Bearing Fruits

Hanwha Techwin’s K9 self-propelled howitzer equipped with Honeywell’s TALIN inertial navigation system.
Hanwha Techwin’s K9 self-propelled howitzer equipped with Honeywell’s TALIN inertial navigation system.

 

Global technology leader Honeywell Aerospace has decided to transfer its own TALIN inertial navigation system manufacturing technology to Navcours, a new South Korean defense company which has a capital of 8.2 billion won (US$7.16 million) as of 2015.

TALIN is a core defense article which is exported to 45 countries around the world as well as South Korea. This Honeywell-patented technology enables vehicles and artillery to navigate very precisely, even where GPS satellite guidance is not available, to increase troop safety and maximize mission success. It serves as the brain of the system.

“South Korea is the first country that Honeywell established a partnership and pushed forward a project with a local small and mid-size company. We proceeded the same project in Japan but it was a conglomerate we worked with to transfer the technology,” said Baek Joon-su, manager of the Asia-Pacific region for Honeywell’s aerospace business division, at the Navcours headquarters in Yuseong-gu, Daejeon Metropolitan City, on Feb. 2

The latest decision of Honeywell to transfer the TALIN manufacturing technology to Navcours came after the company signed an offset trade agreement with the Korea Defense Acquisition Program Administration (DAPA). An offset trade is one of common practices of international trade in arms that a country is transferred certain technologies as a benefit in return when the country imports defense articles from a foreign defense companies.
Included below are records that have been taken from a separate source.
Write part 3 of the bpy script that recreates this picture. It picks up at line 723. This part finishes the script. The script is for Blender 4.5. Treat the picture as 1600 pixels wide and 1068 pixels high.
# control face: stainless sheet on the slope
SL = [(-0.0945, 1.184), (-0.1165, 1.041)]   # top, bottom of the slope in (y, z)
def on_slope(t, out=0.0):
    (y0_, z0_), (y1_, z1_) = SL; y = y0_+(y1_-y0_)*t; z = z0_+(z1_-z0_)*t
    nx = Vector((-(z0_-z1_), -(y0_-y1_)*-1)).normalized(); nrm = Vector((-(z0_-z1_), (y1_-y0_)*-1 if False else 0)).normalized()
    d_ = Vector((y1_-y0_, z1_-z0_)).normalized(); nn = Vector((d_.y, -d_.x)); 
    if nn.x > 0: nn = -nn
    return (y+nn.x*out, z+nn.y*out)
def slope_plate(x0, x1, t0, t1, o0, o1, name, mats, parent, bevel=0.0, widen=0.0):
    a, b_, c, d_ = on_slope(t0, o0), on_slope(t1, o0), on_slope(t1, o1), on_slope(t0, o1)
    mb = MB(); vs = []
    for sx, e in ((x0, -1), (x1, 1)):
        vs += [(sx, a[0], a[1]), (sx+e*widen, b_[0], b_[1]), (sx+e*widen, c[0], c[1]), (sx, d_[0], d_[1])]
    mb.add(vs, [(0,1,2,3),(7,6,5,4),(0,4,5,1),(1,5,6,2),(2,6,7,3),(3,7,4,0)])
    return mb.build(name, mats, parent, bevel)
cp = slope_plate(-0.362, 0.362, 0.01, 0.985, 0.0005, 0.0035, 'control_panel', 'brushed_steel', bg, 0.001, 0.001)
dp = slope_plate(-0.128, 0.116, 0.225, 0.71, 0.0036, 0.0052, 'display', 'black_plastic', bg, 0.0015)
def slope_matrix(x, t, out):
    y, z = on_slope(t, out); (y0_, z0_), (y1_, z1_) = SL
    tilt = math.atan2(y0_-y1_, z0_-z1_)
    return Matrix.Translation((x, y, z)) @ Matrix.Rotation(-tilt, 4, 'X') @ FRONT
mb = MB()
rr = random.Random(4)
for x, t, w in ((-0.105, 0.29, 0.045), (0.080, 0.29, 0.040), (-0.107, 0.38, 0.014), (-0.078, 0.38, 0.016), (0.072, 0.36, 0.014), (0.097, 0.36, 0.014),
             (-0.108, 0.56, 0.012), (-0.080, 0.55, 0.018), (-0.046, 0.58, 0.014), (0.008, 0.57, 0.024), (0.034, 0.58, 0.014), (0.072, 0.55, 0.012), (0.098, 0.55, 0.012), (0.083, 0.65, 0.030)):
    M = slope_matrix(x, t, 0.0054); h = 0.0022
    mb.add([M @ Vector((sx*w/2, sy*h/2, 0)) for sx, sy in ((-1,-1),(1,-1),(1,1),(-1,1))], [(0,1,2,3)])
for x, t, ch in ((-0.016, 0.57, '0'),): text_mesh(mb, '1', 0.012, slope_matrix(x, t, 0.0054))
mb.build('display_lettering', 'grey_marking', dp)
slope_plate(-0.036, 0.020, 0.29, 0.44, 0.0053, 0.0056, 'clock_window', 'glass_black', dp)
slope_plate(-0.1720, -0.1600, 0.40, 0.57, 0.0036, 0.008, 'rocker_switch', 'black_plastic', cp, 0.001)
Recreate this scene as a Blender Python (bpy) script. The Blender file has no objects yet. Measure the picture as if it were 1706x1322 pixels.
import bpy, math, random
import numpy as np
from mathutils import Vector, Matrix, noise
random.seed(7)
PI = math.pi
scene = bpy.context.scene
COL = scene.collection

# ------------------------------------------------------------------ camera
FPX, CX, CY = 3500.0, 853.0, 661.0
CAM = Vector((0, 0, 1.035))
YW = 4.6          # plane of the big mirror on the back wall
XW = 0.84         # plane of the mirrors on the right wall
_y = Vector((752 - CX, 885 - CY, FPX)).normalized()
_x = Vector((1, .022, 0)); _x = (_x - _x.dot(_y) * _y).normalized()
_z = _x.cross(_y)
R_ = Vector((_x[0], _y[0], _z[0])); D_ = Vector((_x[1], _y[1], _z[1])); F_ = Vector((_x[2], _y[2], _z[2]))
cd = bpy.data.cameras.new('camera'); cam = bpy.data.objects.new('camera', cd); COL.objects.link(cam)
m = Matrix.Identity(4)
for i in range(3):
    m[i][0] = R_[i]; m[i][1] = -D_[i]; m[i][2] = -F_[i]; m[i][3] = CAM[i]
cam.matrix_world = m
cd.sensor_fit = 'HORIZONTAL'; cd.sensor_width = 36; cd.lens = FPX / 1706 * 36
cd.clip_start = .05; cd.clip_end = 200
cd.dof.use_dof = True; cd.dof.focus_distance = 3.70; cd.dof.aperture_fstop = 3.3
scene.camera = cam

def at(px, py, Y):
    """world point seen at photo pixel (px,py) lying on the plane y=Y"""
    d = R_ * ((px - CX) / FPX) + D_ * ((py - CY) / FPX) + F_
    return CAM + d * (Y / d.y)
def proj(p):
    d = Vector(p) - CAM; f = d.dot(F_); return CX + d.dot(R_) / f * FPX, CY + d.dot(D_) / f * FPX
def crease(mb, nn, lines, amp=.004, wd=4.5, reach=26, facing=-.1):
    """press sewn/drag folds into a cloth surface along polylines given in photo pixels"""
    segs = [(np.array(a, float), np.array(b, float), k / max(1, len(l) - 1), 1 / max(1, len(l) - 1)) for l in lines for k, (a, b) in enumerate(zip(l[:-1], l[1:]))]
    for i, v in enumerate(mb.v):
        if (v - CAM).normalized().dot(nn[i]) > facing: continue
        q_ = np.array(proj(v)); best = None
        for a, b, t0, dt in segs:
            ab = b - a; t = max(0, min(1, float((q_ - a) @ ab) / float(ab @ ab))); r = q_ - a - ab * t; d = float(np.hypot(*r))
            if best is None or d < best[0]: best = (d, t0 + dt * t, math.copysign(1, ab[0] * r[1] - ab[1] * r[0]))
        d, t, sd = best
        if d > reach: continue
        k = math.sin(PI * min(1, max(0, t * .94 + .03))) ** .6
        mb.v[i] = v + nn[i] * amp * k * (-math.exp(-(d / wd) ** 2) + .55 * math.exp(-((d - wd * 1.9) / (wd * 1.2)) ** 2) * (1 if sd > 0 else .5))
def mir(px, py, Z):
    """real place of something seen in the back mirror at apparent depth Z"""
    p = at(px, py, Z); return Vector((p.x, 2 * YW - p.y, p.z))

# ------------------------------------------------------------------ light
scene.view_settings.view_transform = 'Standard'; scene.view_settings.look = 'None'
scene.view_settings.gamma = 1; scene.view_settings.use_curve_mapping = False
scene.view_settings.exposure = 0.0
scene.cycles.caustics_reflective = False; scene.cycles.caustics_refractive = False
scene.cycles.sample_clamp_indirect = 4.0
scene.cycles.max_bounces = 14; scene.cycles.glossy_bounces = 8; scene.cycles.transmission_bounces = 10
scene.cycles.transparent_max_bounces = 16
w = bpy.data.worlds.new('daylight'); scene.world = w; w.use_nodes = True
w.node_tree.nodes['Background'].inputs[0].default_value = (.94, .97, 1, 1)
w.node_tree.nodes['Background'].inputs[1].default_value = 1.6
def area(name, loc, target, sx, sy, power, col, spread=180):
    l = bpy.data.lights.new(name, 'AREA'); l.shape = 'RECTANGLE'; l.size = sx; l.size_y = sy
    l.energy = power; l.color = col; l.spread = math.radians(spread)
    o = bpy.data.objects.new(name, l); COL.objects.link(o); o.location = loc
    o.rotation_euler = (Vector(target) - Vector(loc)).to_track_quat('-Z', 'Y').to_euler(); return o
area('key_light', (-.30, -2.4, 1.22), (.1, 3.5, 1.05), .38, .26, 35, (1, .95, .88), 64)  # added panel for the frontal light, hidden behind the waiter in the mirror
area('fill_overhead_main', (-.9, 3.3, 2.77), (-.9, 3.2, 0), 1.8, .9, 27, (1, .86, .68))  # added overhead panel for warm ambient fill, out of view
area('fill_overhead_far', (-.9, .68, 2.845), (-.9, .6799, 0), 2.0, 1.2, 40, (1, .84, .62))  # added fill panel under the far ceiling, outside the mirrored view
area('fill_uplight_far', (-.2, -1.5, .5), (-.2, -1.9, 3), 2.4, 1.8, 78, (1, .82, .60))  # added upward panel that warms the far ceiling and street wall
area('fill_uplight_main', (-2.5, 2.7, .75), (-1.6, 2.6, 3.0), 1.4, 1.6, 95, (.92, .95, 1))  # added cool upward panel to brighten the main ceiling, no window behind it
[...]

Honeywell will export the TALIN system worth 90 billion won (US$78.53 million) to Hanwha Techwin which produces K9, K K55A1 self-propelled howitzers, and Navcours is the beneficiary of the offset program.

The TALIN inertial navigation system produced by Navcours will be exported to Honeywell's Clearwater plant in Florida of the U.S. The Honeywell headquarters will directly test the system and re-export it to Hanwha Techwin’s Changwon plant, which produces K9 self-propelled howitzer.